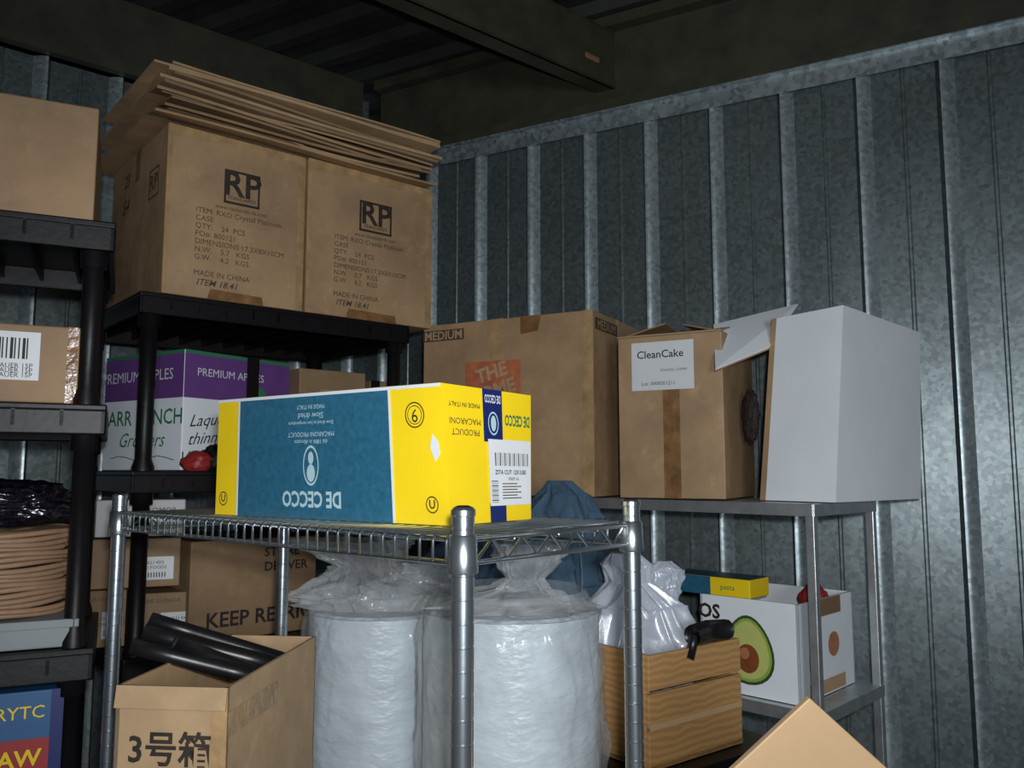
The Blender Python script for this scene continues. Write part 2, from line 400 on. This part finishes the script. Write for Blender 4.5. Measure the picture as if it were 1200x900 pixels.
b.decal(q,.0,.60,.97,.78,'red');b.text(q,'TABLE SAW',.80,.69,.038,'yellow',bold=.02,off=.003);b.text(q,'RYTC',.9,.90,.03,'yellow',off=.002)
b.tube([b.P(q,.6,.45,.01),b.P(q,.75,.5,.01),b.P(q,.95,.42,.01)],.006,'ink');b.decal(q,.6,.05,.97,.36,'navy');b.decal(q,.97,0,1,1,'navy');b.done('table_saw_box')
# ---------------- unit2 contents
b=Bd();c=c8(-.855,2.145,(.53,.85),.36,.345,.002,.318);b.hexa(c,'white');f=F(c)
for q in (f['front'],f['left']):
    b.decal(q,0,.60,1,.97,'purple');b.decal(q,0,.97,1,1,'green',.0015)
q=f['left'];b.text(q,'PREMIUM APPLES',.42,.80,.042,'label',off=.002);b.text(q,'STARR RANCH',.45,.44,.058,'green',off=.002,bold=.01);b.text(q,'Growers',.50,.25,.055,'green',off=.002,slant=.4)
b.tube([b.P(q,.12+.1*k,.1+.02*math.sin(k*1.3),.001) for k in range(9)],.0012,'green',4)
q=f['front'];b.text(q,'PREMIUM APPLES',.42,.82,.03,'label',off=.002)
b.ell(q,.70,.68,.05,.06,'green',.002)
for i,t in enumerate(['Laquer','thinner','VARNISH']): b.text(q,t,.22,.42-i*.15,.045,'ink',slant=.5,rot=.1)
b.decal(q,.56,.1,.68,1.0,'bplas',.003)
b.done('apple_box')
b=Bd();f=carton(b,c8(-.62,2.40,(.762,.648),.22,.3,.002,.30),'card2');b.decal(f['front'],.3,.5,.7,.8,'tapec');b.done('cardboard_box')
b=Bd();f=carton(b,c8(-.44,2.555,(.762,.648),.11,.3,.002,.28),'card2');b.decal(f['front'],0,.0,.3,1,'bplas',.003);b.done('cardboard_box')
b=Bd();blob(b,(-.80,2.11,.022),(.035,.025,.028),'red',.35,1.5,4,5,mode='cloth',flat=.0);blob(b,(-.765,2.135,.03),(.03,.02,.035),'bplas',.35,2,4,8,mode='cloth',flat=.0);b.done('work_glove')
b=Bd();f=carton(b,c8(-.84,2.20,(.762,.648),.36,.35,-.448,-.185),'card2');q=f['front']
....
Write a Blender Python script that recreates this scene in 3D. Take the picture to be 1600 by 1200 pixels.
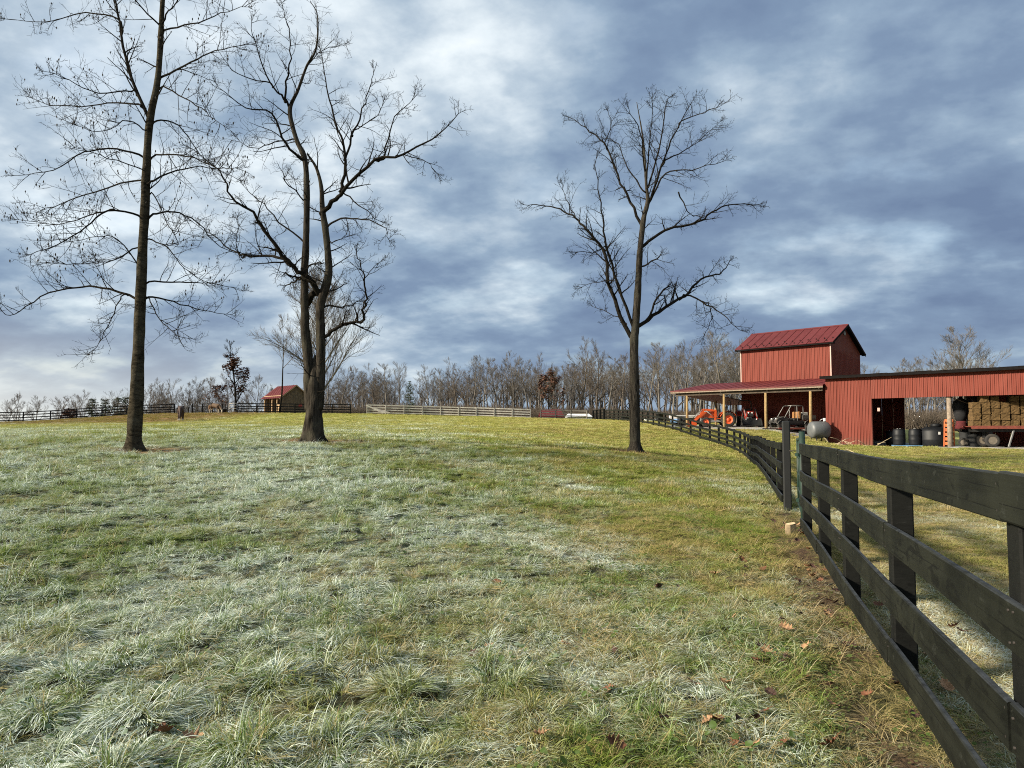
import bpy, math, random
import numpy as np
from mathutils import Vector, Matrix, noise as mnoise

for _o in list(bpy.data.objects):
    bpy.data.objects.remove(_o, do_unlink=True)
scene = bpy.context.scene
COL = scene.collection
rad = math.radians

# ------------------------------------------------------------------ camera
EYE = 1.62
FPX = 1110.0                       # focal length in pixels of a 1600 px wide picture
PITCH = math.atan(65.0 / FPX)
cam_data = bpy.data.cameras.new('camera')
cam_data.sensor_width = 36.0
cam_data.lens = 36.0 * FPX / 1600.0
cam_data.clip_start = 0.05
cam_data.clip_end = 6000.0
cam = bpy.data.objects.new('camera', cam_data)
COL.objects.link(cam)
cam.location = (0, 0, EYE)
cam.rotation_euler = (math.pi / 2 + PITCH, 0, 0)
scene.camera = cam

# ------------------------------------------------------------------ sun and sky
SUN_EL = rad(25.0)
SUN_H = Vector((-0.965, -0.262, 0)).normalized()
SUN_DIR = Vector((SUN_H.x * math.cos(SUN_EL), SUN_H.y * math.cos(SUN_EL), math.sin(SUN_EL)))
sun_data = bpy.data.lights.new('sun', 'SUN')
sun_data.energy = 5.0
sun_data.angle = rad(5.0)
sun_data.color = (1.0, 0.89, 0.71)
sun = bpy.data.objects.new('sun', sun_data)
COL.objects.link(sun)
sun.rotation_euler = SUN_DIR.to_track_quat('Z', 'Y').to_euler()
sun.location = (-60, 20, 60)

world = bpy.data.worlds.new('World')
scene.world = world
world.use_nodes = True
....
_What is expected:_ Start with the line that includes "Write a Blender" and finish with the line that includes "from mathutils import": reproduce those lines exactly, nothing before or after, and omit any pictures.

_Written reply:_
Write a Blender Python script that recreates this scene in 3D. Take the picture to be 1600 by 1200 pixels.
import bpy, math, random
import numpy as np
from mathutils import Vector, Matrix, noise as mnoise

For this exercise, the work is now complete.